No julgado destacado, o relator, Min. Eros Grau, formulou as seguintes ponderações:

“(...)

Ao legislar sobre o tempo de atendimento ao público nas agências bancárias estabelecidas em seu território, o Município exerceu competência a ele atribuída pelo art.30, inciso I, da Constituição do Brasil.

A matéria respeita a interesse local do Município, que não se confunde com a atinente às atividades-fim das instituições financeiras. Ademais, incluem-se no âmbito dos assuntos de interesse local os relativos à proteção do consumidor. Vale mesmo dizer: o Município está vinculado pelo dever de dispor, no plano local, sobre a matéria.

A lei municipal não dispôs sobre política de crédito, câmbio, seguros e transferência de valores – art.22 inciso VII, da CB/88. Também não regulou a organização, o funcionamento e as atribuições de instituições financeiras. Limitou-se a impor regras tendentes a assegurar adequadas condições de atendimento ao público na prestação de serviços, por essas instituições, ao consumidor/cliente.

Não envolve transgressão da competência reservada ao Congresso Nacional pelo art.48, inciso XIII, da Constituição do Brasil, para dispor sobre matéria financeira e funcionamento de instituições financeiras. Também não diz respeito à estruturação do sistema financeiro nacional, matéria que, nos termos do disposto no art.192 da CB/88, há de ser regulada por lei complementar.

(...)

No mais, devo fazer breve alusão aos argumentos aportados às razões do agravo pelo parecer juntado aos autos, inicialmente observando que a exigência de lei complementar veiculada pelo art.192 da Constituição abrange apenas o quanto respeite à regulamentação da estrutura do sistema.
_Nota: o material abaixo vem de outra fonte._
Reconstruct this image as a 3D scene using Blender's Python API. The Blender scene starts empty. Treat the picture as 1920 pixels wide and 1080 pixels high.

Isso é nítido como a luz solar passando através de um cristal bem polido.

(...)”

Daí se concluir que, para o funcionamento da instituição financeira (esse sim objeto de lei federal), é irrelevante a previsão, em lei municipal, do tempo máximo de espera, pelo cliente, nas filas de atendimento. Esse aspecto diz respeito apenas à qualidade do atendimento ao consumidor dos serviços bancários, cabendo ao Município, na concretização do interesse local, aprimorar, por normatização própria, o serviço prestado.

Diante do exposto e, nos limites deste incidente, opina-se pela constitucionalidade da Lei nº 4.698/99, do Município de Marília, que dispõe sobre o tempo máximo de espera em fila de banco.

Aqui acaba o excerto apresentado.